THE ceiling – the one that has been so vigorously debated in Washington for the last few months.
That’s right, the debt ceiling might becompletely irrelevant.
The United States has racked up $14 trillion in debt, around 97% of its GDP and alarmingly close to the statutory limit of $14.3 trillion established by Congress last year.
Fears that the government will not be able to issue debt to fund its programs have led to cantankerous shouting matches in Washington.
But all this shouting might be for nothing.
The answer can be found in Section 4 of the Fourteenth Amendment to the US Constitution, (which is mostly known for defining citizenship of the United States after the Civil War).
Section 4 of this amendment validates all US public debt, stating that it “…shall not be questioned”, in order to ensure that the US did not default.

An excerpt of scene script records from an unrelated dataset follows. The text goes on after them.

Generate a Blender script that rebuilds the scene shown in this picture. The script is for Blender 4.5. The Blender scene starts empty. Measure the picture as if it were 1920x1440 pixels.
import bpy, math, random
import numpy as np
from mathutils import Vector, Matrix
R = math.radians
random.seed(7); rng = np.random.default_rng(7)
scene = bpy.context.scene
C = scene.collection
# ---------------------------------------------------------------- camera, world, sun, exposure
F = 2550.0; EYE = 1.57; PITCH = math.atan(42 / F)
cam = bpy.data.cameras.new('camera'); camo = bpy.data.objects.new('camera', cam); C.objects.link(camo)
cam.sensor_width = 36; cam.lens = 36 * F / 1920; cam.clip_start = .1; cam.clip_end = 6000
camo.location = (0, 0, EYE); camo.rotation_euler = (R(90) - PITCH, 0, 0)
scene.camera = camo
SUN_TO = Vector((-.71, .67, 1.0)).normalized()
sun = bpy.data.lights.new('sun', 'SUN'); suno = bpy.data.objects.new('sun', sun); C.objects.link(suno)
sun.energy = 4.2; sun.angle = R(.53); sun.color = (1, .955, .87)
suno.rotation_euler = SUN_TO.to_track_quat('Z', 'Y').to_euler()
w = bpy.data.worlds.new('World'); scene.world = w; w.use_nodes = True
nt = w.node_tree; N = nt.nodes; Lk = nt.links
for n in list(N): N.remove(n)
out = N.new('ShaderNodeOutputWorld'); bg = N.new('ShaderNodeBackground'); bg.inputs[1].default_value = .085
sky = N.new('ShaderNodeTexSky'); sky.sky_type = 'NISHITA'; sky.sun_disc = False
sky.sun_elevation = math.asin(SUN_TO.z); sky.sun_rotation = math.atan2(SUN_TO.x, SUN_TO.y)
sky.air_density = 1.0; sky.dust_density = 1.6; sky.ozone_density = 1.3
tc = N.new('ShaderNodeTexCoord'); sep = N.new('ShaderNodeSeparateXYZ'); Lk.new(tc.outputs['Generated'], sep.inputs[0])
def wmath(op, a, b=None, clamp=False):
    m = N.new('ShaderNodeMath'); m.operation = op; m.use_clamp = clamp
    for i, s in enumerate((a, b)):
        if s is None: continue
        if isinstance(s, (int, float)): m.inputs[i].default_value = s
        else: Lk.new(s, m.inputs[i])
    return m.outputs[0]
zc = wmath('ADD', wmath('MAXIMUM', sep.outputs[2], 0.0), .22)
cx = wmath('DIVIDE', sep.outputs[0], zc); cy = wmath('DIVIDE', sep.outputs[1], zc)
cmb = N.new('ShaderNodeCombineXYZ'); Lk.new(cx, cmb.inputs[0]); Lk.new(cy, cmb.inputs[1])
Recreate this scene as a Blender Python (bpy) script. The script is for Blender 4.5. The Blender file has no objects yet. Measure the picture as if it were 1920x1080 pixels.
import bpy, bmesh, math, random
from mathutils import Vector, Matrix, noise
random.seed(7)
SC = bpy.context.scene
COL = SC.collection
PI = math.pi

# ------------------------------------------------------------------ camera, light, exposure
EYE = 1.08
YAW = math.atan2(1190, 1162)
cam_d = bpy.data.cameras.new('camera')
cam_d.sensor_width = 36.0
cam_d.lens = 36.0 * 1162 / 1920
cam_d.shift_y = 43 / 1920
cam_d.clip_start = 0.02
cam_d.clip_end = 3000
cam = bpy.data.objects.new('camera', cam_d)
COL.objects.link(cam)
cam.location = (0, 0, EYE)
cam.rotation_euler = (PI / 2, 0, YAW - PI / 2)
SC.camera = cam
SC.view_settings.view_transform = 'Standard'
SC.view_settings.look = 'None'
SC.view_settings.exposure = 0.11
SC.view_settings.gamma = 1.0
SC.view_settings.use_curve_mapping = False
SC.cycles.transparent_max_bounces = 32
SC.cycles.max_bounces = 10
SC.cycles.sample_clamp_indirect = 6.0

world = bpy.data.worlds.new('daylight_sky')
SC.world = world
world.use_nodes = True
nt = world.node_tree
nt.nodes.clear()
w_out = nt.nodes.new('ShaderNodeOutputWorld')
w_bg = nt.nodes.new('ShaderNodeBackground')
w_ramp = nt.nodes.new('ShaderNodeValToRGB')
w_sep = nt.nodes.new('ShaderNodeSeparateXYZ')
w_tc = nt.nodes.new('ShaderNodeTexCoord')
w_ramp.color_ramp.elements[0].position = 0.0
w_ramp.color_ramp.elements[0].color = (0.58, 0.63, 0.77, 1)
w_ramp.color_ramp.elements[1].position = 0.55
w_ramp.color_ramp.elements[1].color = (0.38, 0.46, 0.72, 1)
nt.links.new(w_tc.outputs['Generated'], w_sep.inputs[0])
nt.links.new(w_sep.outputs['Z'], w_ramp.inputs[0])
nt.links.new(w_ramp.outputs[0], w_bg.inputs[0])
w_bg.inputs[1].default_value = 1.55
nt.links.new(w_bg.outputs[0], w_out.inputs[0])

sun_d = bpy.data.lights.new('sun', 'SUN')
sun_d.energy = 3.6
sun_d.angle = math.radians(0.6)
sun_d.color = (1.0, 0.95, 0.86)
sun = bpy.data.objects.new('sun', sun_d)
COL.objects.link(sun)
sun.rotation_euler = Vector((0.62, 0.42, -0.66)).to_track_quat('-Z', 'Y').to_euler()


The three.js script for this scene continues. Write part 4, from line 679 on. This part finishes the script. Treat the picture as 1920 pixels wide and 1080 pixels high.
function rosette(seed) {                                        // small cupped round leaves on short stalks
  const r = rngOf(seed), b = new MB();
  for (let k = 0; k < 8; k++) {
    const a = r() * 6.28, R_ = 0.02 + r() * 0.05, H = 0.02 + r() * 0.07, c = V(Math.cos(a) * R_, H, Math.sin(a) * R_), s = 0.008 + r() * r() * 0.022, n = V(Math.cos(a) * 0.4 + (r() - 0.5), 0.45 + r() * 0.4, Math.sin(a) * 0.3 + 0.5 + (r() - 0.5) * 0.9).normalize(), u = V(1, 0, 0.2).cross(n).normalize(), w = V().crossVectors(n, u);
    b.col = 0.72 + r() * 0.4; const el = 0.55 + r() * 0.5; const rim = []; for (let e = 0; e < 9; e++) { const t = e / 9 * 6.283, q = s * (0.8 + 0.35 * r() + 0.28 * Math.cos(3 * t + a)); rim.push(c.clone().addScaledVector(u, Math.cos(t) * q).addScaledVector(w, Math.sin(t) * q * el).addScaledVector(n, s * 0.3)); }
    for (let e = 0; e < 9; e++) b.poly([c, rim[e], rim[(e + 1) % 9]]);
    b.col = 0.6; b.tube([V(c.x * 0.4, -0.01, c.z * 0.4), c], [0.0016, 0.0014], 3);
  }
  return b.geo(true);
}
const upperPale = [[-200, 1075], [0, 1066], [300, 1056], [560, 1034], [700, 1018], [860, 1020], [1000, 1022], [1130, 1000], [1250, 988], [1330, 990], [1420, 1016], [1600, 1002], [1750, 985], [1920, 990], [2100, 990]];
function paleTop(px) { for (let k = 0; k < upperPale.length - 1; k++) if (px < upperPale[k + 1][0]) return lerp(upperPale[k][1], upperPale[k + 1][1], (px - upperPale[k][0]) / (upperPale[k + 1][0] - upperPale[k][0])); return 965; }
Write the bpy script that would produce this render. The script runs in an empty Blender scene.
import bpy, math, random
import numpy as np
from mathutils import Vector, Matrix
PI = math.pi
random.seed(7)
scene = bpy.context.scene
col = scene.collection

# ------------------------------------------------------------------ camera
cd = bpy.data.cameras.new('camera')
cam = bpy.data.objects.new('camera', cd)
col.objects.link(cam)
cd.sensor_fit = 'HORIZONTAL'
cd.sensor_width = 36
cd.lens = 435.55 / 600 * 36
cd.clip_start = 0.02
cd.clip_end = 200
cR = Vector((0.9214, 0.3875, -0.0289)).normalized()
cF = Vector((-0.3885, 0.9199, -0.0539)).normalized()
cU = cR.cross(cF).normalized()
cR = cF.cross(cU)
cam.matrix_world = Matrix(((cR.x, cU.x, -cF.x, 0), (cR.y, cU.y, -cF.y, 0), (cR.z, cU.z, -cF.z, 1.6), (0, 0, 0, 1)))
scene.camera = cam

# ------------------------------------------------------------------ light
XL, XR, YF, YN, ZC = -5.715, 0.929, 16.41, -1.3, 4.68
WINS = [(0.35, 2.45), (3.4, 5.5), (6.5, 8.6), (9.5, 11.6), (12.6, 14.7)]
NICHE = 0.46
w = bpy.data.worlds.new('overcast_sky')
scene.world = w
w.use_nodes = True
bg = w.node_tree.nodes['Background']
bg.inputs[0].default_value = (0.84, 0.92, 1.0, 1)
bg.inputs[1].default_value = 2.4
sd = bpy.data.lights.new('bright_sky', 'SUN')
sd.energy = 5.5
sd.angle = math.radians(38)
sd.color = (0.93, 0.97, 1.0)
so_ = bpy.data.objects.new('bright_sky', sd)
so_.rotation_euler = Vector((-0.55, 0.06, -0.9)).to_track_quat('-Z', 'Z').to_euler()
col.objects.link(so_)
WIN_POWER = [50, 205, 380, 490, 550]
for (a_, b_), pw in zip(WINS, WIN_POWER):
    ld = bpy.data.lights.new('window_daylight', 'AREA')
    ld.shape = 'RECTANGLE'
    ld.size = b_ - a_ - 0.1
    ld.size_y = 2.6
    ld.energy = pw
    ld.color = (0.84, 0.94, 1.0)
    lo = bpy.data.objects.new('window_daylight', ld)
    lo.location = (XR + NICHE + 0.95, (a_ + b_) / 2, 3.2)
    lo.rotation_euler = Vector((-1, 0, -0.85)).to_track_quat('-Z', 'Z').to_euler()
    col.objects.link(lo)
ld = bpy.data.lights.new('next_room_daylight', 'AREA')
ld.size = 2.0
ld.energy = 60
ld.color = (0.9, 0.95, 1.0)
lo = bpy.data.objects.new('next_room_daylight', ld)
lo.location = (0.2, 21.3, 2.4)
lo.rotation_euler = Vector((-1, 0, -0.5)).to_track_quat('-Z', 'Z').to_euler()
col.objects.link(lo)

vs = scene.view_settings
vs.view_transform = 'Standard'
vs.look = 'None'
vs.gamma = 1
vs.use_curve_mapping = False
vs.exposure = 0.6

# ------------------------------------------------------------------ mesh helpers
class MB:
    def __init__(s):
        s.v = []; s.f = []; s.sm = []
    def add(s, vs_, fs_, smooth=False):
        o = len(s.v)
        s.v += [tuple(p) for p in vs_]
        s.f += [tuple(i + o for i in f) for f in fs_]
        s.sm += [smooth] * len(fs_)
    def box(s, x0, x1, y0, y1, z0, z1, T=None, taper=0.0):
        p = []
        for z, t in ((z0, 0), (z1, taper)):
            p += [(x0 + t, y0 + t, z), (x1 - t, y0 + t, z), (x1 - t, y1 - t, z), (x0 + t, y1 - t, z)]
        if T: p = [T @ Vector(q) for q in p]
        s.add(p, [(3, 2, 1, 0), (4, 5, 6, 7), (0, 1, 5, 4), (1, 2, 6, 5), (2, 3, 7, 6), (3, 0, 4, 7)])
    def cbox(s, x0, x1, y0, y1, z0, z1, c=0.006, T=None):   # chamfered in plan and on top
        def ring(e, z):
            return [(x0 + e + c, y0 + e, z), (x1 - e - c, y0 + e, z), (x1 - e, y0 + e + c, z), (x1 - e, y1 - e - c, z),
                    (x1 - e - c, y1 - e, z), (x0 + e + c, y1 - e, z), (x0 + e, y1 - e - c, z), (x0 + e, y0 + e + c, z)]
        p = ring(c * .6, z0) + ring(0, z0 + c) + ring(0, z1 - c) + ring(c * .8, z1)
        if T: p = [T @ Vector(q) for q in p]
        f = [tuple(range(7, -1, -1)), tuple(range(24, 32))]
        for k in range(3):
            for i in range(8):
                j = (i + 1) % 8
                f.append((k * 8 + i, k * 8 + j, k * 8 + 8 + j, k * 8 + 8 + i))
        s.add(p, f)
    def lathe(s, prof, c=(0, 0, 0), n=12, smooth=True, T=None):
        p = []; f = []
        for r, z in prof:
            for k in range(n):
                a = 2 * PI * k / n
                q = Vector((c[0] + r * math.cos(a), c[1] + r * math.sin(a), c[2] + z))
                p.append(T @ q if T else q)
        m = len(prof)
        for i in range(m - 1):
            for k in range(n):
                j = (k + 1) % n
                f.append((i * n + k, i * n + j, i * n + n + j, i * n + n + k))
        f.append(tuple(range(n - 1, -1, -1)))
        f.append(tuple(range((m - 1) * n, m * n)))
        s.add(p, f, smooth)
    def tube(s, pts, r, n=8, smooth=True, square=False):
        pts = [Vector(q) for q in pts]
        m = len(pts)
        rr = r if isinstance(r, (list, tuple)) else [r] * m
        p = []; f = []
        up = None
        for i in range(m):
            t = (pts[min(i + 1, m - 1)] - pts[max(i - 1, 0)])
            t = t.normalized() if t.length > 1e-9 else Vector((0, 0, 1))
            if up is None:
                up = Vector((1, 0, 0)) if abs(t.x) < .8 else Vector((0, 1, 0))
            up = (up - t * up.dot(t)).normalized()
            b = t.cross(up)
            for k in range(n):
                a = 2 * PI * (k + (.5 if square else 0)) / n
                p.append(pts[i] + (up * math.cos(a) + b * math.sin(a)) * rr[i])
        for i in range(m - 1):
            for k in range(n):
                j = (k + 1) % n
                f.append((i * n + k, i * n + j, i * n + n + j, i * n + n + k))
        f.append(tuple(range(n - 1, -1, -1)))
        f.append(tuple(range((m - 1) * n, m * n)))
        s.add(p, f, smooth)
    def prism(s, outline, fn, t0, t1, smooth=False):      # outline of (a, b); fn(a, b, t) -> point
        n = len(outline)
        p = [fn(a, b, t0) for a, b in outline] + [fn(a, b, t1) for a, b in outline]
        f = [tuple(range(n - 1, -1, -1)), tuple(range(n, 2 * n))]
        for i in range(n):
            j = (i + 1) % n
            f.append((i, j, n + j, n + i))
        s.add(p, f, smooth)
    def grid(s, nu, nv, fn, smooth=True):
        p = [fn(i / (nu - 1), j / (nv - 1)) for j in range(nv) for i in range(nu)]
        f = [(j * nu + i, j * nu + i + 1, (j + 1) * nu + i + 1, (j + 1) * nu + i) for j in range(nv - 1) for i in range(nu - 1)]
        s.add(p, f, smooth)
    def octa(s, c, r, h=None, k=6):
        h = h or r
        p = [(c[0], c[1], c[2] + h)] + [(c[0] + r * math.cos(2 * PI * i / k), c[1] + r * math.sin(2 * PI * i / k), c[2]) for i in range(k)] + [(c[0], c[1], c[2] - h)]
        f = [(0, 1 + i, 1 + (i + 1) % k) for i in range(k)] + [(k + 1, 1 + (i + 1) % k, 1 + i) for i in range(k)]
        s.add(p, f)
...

In a Civil War context, this was meant to ensure faith in the US government after a crisis, and also to invalidate any debts taken by the Confederacy during the war.
Today however, it means that any debt issued by the Treasury must be considered valid under the Constitution, regardless of debt ceilings established by Congress.
There is no doubt that the United States must find a way to cut spending – but if push comes to shove and Republicans refuse to yield on debt reduction plans, it might not matter.